I Am Eora Update
By Lindy Hume, Festival Director
These are momentous weeks for Sydney Festival as we focus our gaze on the 2012 Festival. By the end of September the inevitability of the forthcoming Festival hits home as the brochure pages lining up, the launch is in the schedule, brutal decisions have been made and everyone is walking around the office faster. Earlier this month, we had a milestone as director Wesley Enoch led a public work-in-progress showing of one of our 2012 Festival centrepieces, I Am Eora. This project is unusually significant for us because of its scale and ambition (30+ artists), because it tells important Sydney stories from an urban Aboriginal perspective, because it brings together an amazing cast and creative team - mainly Aboriginal, but some non-Aboriginal artists too, because it has been developed with Aboriginal community involvement all the way, and because of the amazing breadth of support and community interest I Am Eora has already generated.

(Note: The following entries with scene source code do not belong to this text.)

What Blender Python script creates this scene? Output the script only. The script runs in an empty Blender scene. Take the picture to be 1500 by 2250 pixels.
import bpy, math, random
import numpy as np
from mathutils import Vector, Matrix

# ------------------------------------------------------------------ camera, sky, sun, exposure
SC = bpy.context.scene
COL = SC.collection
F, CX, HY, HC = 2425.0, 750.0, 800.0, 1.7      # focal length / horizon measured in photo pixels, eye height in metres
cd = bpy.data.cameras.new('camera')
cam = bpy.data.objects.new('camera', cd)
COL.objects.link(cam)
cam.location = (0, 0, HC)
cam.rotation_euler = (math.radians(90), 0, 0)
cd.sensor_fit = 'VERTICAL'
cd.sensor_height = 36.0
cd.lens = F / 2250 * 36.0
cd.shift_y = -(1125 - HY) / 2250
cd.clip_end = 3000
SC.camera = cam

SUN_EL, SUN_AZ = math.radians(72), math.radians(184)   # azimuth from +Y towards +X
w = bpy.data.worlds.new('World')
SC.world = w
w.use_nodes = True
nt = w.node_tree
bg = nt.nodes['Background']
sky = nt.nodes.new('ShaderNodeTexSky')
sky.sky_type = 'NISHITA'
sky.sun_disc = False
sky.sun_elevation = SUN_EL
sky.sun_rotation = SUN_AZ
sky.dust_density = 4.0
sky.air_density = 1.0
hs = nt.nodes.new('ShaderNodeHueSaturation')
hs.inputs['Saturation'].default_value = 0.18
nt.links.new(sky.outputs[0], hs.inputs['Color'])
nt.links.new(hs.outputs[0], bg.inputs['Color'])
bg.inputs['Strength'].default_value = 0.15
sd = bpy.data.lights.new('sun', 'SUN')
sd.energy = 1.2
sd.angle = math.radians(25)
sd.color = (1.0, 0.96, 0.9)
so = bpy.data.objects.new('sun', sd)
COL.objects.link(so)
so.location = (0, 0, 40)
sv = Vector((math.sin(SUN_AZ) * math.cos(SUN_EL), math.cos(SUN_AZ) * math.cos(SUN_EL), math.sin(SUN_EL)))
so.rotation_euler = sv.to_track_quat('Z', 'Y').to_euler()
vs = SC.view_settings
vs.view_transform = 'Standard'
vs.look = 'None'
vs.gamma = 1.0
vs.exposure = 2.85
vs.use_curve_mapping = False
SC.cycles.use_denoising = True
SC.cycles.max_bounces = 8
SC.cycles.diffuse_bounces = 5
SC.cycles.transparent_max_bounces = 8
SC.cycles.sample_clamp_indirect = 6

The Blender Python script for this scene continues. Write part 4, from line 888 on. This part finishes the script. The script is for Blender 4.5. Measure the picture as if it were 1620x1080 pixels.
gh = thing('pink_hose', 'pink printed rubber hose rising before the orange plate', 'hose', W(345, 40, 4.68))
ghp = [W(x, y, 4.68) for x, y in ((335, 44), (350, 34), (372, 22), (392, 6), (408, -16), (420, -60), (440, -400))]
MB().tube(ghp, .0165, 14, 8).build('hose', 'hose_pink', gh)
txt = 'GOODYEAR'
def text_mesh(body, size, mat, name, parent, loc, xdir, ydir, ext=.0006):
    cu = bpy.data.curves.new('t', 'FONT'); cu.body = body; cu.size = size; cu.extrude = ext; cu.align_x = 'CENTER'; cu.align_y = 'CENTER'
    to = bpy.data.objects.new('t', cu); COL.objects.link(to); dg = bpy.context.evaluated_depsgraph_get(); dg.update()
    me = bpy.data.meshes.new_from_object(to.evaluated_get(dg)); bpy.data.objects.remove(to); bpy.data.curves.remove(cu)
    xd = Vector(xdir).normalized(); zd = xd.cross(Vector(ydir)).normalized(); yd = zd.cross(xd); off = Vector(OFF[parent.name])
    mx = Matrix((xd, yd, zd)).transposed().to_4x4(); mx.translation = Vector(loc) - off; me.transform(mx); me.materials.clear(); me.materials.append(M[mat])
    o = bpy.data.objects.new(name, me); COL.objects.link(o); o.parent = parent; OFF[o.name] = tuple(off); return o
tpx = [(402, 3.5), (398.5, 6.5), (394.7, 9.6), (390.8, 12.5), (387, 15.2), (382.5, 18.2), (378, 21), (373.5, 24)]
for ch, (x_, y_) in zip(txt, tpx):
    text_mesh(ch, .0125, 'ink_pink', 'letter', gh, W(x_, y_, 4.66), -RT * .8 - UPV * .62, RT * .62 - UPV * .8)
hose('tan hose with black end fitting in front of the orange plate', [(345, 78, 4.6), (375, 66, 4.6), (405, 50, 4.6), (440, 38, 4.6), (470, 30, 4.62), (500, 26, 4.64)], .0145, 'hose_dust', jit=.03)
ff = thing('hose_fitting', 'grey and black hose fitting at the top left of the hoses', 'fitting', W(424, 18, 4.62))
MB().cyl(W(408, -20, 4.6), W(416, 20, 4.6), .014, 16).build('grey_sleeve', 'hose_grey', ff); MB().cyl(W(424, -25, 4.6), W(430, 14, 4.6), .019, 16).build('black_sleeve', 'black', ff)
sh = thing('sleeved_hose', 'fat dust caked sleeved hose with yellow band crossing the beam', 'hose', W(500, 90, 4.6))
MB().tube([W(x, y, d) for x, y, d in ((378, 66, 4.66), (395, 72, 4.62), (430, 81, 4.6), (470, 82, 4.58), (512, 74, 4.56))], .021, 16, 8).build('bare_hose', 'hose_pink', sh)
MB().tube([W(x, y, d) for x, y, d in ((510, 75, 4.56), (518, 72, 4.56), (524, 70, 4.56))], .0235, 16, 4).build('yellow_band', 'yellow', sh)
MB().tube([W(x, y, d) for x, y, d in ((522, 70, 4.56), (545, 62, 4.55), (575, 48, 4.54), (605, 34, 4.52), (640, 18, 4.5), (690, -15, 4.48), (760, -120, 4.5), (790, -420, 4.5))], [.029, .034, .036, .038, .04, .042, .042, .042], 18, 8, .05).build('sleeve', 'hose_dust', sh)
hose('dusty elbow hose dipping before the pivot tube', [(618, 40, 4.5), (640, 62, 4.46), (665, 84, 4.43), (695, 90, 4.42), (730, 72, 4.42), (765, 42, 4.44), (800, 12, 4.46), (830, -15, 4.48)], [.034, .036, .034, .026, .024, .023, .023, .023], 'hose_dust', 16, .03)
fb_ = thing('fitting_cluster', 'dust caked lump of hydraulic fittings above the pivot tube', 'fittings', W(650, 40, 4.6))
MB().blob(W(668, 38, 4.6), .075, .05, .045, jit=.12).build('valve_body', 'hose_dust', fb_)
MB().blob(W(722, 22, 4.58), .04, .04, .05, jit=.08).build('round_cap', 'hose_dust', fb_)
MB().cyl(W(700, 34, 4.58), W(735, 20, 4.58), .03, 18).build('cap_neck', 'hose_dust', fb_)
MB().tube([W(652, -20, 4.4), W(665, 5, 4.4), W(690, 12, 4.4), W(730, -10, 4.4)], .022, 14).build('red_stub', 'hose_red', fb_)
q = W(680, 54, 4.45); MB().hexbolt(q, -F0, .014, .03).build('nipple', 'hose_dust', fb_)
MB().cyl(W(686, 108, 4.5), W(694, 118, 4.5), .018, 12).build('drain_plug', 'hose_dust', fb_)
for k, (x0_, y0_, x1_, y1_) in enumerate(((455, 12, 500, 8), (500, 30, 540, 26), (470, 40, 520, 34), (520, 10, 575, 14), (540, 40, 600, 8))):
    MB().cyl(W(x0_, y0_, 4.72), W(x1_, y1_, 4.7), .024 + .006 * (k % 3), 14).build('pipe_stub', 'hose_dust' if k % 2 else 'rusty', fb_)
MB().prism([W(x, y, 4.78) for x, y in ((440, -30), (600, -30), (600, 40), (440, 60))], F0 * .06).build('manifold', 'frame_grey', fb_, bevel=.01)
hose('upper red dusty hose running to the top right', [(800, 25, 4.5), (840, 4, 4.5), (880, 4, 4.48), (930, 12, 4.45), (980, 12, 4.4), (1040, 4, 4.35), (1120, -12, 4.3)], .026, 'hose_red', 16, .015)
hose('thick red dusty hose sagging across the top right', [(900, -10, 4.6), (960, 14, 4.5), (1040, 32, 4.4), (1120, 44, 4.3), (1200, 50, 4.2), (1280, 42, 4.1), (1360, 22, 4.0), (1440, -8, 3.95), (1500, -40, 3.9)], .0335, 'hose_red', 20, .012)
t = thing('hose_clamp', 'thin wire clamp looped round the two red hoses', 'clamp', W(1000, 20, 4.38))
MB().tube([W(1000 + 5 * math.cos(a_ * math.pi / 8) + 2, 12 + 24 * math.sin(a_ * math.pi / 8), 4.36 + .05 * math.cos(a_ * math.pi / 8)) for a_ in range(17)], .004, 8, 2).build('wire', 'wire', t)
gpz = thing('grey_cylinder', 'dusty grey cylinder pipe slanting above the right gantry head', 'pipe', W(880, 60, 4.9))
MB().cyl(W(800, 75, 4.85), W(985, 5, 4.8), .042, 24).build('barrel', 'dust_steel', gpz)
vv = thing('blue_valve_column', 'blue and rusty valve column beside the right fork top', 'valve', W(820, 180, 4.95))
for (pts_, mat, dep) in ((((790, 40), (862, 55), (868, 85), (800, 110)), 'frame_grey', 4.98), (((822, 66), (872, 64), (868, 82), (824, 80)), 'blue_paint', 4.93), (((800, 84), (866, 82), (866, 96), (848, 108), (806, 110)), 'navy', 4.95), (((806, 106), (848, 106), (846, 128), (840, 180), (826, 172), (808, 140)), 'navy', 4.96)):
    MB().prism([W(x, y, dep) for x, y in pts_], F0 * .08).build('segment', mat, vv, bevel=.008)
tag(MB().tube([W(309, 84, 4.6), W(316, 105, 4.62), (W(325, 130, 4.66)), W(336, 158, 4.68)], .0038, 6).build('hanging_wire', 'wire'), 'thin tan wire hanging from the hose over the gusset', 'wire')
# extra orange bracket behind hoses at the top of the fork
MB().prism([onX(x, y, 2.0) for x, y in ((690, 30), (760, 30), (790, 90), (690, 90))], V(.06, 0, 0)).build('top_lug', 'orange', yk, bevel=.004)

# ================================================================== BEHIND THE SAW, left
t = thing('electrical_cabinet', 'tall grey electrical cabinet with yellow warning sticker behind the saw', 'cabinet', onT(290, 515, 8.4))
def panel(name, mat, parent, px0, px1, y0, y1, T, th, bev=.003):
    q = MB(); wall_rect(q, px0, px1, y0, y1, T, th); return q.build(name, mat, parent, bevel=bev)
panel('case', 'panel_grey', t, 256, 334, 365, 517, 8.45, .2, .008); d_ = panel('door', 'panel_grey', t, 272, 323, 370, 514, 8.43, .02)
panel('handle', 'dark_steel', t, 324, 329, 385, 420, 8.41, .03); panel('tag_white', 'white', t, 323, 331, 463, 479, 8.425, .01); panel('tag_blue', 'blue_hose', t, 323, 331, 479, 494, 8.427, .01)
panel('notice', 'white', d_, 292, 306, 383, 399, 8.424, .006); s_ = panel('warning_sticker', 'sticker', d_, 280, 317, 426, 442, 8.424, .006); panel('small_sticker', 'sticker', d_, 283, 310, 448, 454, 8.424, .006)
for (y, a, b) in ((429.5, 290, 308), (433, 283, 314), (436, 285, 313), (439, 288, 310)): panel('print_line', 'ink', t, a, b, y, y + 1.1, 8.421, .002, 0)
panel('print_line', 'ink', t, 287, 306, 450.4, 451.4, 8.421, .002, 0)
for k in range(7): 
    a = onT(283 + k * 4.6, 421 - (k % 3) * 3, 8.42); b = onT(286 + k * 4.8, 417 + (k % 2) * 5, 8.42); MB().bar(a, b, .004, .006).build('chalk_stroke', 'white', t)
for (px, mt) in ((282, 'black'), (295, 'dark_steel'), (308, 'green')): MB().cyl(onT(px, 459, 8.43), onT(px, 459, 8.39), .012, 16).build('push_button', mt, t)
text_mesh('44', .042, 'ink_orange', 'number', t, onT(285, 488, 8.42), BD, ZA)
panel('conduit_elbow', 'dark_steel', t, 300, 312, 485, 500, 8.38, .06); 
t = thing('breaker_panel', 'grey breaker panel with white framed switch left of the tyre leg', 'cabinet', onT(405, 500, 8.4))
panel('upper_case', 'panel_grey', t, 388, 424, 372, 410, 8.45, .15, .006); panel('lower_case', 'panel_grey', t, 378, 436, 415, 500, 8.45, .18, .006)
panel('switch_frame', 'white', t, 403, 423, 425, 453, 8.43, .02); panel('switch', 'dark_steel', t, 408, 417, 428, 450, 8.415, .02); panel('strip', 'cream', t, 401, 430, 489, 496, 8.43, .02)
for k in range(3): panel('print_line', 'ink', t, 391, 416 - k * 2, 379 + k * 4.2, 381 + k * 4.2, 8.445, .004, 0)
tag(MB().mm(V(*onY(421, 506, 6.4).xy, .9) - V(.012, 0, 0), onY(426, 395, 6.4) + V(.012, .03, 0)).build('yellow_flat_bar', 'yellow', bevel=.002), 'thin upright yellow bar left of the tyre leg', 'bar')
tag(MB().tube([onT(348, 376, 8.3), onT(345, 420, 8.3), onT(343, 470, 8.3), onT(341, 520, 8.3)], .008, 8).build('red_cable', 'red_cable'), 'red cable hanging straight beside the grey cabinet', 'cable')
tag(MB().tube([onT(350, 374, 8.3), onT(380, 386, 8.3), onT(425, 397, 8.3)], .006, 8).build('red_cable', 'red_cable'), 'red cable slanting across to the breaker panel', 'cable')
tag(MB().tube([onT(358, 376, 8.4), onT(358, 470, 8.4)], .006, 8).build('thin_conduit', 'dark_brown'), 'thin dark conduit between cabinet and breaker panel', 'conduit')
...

About 50 community members and supporters of the project gathered in the Red Box in Lilyfield to hear Wesley outline his ideas and the themes underpinning the production, to see some initial design thoughts from Stephen Curtis and to hear Dave Leha (Radical Son), Nardi Simpson and Kaleena Briggs (the Stiff Gins) in a first tantalising glimpse of the show’s potential. This was also the first gathering of the Associate Producers, those wonderful people who immediately answered our call for financial support for this project and reassured us that this idea had all the resonance with the broader community that we had hoped it would. (It’s also interesting to note that our Associate Producers initiative has been cited in the media and various national forums as cutting edge fundraising, so look out for more of this kind of thing in the future…)
Normally a creative development period of a new Australian work - always a time of great fluidity, risk and fragility for the artists involved; a space for experimentation and exploration - is a strictly closed process. The I Am Eora gathering was very different, with the whole creative team excited to share the first stages of their journey with the community it celebrates. I Am Eora is as much a philosophy as a show. It invites audiences, whether Indigenous or non-Indigenous, to contemplate Sydney’s contemporary identity through the spiritual legacy of three of Sydney’s Aboriginal heroes – the historical figures of Bennelong (the Interpreter) Pemulwuy (the resistance warrior) and Barangaroo (the nurturer). In order to be truly Eora (“of this place”), each of us must decide which of these spirits we most deeply identify with. Me? I think I’m probably Bennelong, but I aspire to be Pemulwuy and Barangaroo.